====== Given material
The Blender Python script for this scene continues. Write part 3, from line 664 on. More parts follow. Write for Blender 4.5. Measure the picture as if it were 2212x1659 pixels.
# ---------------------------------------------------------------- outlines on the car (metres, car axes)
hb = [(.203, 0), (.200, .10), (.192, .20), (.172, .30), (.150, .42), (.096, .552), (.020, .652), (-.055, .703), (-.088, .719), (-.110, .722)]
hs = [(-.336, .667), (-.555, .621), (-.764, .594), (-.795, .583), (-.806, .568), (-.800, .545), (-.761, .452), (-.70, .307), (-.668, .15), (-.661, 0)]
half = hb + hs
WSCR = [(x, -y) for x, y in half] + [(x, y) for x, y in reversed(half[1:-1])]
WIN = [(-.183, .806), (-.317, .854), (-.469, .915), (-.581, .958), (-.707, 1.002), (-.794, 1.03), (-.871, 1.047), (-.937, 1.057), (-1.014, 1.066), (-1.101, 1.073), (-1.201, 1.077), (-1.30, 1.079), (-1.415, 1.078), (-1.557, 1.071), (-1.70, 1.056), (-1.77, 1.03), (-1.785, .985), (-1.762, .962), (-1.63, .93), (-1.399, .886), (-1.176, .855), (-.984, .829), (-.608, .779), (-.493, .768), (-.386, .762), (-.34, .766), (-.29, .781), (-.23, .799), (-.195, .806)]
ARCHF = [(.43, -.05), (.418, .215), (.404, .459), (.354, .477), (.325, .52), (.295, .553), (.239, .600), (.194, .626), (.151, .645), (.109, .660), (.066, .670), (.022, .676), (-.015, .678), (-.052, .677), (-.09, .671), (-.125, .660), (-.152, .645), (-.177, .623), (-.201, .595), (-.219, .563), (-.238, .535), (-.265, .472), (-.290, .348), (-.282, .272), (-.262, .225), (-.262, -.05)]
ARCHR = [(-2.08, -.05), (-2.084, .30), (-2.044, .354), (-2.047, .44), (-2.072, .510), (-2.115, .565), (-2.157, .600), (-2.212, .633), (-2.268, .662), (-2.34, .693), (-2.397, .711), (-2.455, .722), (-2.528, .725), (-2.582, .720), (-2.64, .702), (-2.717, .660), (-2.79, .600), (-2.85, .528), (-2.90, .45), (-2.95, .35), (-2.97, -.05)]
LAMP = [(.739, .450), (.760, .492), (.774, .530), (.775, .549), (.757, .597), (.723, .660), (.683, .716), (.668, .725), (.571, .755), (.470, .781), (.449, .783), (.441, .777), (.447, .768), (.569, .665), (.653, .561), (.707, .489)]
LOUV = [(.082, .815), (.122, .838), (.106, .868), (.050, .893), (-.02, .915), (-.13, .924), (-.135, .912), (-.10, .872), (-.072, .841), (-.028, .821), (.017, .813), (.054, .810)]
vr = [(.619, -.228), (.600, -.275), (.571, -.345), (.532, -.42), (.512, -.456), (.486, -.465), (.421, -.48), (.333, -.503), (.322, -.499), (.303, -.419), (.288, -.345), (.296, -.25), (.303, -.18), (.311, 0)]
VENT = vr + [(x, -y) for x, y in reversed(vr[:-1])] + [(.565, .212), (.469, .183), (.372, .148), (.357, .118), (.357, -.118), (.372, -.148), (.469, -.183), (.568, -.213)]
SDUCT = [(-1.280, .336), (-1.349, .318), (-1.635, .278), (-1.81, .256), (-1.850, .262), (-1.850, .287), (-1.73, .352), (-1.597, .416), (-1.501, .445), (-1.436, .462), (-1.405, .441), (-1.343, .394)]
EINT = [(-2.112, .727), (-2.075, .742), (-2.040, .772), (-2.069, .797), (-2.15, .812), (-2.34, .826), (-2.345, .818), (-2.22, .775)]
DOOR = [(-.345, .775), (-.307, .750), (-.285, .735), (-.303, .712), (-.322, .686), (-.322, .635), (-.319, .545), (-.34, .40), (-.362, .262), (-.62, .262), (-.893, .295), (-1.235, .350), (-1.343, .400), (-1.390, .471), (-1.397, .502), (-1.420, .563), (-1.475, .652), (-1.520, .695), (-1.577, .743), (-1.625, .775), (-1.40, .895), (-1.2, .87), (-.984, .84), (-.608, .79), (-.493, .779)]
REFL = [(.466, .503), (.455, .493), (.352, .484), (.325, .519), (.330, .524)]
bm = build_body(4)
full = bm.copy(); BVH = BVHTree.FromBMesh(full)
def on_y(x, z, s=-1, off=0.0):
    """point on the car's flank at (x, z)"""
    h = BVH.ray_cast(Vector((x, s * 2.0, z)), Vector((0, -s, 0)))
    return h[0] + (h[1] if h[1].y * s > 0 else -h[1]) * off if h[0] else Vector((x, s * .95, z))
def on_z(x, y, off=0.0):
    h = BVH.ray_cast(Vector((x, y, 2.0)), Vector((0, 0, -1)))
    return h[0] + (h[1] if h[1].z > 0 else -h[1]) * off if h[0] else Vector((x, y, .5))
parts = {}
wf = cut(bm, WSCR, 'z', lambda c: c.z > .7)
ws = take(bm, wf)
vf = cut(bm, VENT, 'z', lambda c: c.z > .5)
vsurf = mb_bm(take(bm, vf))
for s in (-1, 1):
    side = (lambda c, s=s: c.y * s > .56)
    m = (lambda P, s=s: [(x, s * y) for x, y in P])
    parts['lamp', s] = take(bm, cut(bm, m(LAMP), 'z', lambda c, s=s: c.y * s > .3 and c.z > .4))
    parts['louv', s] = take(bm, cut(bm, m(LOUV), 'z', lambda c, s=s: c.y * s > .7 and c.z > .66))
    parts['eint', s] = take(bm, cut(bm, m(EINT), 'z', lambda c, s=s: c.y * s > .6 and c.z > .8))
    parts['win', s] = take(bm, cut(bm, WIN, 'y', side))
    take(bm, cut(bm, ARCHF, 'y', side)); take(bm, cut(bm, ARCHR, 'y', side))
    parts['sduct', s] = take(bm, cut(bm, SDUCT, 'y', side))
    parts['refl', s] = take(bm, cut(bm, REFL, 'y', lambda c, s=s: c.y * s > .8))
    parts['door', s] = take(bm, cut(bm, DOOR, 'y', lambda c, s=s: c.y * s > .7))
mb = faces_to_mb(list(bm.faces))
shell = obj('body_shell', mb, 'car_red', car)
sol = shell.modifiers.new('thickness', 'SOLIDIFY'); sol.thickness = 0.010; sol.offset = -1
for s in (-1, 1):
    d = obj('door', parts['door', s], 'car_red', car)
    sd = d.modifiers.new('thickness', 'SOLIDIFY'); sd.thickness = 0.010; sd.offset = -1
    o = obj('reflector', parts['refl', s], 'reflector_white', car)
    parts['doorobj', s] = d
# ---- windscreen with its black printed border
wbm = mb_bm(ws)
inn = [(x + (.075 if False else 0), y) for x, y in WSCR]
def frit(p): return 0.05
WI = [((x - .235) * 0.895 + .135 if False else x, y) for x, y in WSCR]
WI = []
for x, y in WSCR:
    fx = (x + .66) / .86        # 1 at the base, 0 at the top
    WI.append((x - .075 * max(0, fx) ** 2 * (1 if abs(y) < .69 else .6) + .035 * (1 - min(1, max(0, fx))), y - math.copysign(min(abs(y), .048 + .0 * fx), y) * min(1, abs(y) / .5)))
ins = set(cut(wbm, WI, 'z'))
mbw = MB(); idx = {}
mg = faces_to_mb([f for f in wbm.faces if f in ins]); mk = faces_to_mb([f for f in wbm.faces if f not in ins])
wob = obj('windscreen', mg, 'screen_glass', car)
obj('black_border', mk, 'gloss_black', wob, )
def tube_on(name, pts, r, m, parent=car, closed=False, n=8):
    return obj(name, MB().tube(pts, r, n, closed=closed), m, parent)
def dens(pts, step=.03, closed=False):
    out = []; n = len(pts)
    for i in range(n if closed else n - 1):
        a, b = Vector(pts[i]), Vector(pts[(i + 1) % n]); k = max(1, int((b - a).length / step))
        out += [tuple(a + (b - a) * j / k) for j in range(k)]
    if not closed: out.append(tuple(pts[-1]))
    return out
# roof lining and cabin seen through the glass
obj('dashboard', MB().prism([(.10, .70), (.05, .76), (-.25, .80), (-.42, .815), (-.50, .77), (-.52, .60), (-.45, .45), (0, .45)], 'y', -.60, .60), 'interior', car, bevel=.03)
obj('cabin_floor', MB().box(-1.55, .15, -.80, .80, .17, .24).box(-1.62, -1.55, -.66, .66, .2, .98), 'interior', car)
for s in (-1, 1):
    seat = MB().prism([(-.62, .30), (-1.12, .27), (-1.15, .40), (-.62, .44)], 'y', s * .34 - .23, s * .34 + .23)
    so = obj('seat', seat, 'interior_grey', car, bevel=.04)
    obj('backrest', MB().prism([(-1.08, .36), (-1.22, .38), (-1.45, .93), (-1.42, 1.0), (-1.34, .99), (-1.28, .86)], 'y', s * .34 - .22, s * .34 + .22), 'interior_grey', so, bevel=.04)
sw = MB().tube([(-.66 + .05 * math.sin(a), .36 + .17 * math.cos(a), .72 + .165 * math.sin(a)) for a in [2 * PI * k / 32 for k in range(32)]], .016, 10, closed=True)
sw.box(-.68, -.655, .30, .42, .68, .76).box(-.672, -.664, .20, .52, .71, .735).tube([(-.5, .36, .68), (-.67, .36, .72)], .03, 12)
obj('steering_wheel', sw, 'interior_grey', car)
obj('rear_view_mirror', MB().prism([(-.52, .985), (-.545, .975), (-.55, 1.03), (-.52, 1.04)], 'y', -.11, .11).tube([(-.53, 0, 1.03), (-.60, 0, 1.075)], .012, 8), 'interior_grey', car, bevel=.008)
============
Using the listing, collect all lines in which the string "parts" is found.

■ Correct response ■
The Blender Python script for this scene continues. Write part 3, from line 664 on. More parts follow. Write for Blender 4.5. Measure the picture as if it were 2212x1659 pixels.
parts = {}
    parts['lamp', s] = take(bm, cut(bm, m(LAMP), 'z', lambda c, s=s: c.y * s > .3 and c.z > .4))
    parts['louv', s] = take(bm, cut(bm, m(LOUV), 'z', lambda c, s=s: c.y * s > .7 and c.z > .66))
    parts['eint', s] = take(bm, cut(bm, m(EINT), 'z', lambda c, s=s: c.y * s > .6 and c.z > .8))
    parts['win', s] = take(bm, cut(bm, WIN, 'y', side))
    parts['sduct', s] = take(bm, cut(bm, SDUCT, 'y', side))
    parts['refl', s] = take(bm, cut(bm, REFL, 'y', lambda c, s=s: c.y * s > .8))
    parts['door', s] = take(bm, cut(bm, DOOR, 'y', lambda c, s=s: c.y * s > .7))
    d = obj('door', parts['door', s], 'car_red', car)
    o = obj('reflector', parts['refl', s], 'reflector_white', car)
    parts['doorobj', s] = d